The solutions to pricing luxury goods are found in economics, but the success lies in psychology. In addition to mathematical and marketing rigor, knowledge of consumer psychology and a familiarity with tastes across cultures help pricing managers make reliable, stable determinations of perceived value in vast global industries.
Chanel, famous for its fragrances and fashion accessories, recently faced what seemed like straightforward arbitrage. According to several media reports, the broad-based depreciation of the Euro had made the prices for Chanel handbags so affordable for Chinese consumers or local resellers that they could book a round-trip flight to Europe, stock up on accessories, and still achieve a better deal than buying the same handbag locally.
This phenomenon is known as a gray market. It can damage a company’s profitability by shifting a large share of sales to a market with lower margins. China is a vitally important market for luxury goods manufacturers, so a shift of volume away from the local Chinese market can indeed have a material effect. In an effort to shrink the gray market and throttle the thriving arbitrage market for its products, Chanel raised prices for its handbags in Europe and lowered them in China. In detail, the company decided to “harmonize” prices in Europe, the United States, and China, three of its core markets. Chanel raised the price for the 11.12 bag in Europe by 20% to €4,260 (roughly US$4,500) and the price in China by 22% to 30,000 yuan, or roughly US$4,800.
The move, which took effect in April, may indeed stop the arbitrage. This is the same kind of approach a commodities manufacturer would undertake. By moving prices to within a small range of each other – usually between 5% and 10% as a rule of thumb – a company can eliminate the purely economic incentives to engage in arbitrage.
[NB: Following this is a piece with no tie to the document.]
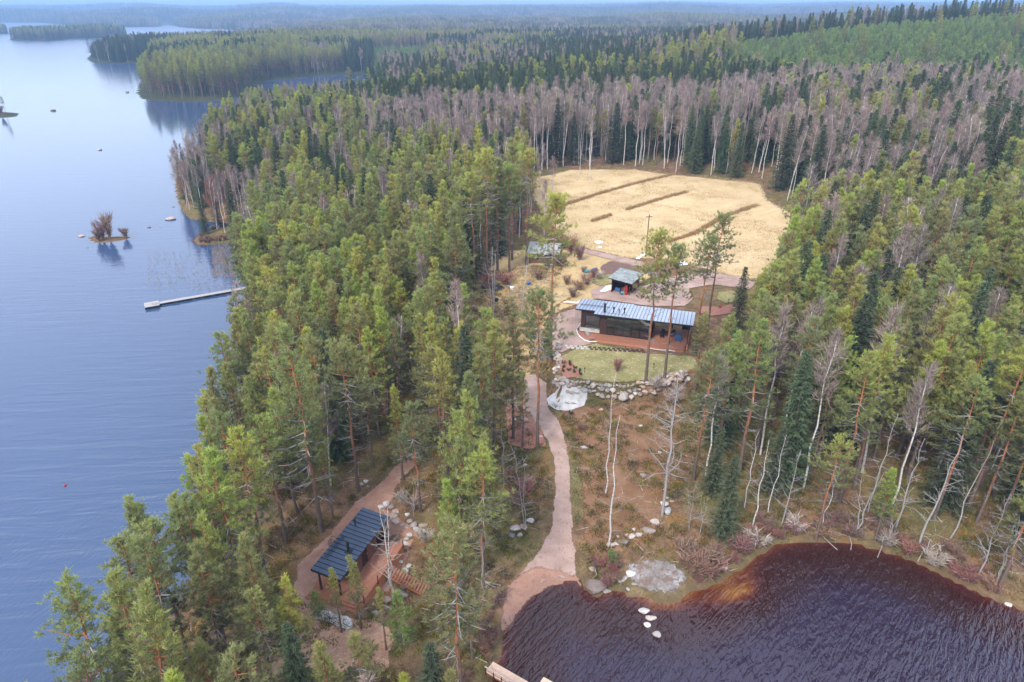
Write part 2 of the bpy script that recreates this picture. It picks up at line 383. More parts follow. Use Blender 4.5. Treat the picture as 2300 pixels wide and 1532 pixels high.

But the value equation and the tradeoffs for Chanel – or any other luxury goods company – are more subtle and complicated.
To understand these tradeoffs, let’s look at a couple of alternative solutions Chanel may have tried: the company could have raised prices even more in Europe (to close the gap to China), but keep them constant in China, and thus harmonize its prices at a higher level. Or it could have made smaller moves first – say by changing prices by 10% rather than 20% – and then observing how the price changes affect demand.
Price Harmonization
Luxury goods are items that customers want but don’t need. An illustration of this point is the Engel Curve, which plots the relationship between personal or household income and demand for goods. It implies that while commodities manufacturers may have objective, accepted criteria to explain any differences their products have to their competitors, the local perceived value of luxury goods is subject to many other forces.
Luxury goods makers need to balance image and desirability with affordability and their own strategic goals. By putting too much weight on temporary macroeconomic effects – such as currency fluctuations beyond their control – they risk distorting the perceived value in vastly different local markets (Europe vs. China vs. the United States). Harmonized prices requires that price differentiation should be minimal and implies that differences in perceived value are slight, despite local tastes, purchasing power, and the psychological effects of high prices.
Price changes must be made with caution, as companies risk losing customers in some markets while striving to gain customers in another. At the same time, the phrase “price cut” may make the goods more affordable but less desirable, a factor which luxury goods manufacturers always need to keep in mind. Keeping the price in China fixed, but raising the European price to offset some of the price difference, may have preserved the integrity of prices in China and still reduced the arbitrage effect.
Making Significant Price Changes
The significant price change in both markets – at least 20% in both cases – begs an important question: what happens if the Euro strengthens and exchange rates normalize in the next 6 to 12 months? Would a manufacturer such as Chanel be willing to make re-adjustments of similar magnitude, and thereby risk confusing or upsetting consumers even more?
That is the primary argument against making swift, large adjustments to prices, especially in response to a temporary macroeconomic effects rather than a more permanent competitive or quality-based argument. The large moves do improve the chances of resolving the arbitrage problem quickly in the short term. But a potential price “yo-yo” creates uncertainty which may have extreme unintended consequences, ranging from a run on supply to a paralysis of demand. Neither is in the interest of a company like Chanel, which has built up a brand name and reputation over a century.
The luxury goods companies show that making pricing decisions amid extreme currency fluctuations is about more than just narrowing the gap to reduce arbitrage effects. Their decisions require knowledge about value, benefits, and customer behavior which can prevent unintended consequences and keep the company on course towards its strategic objectives, including preserving the brand’s integrity.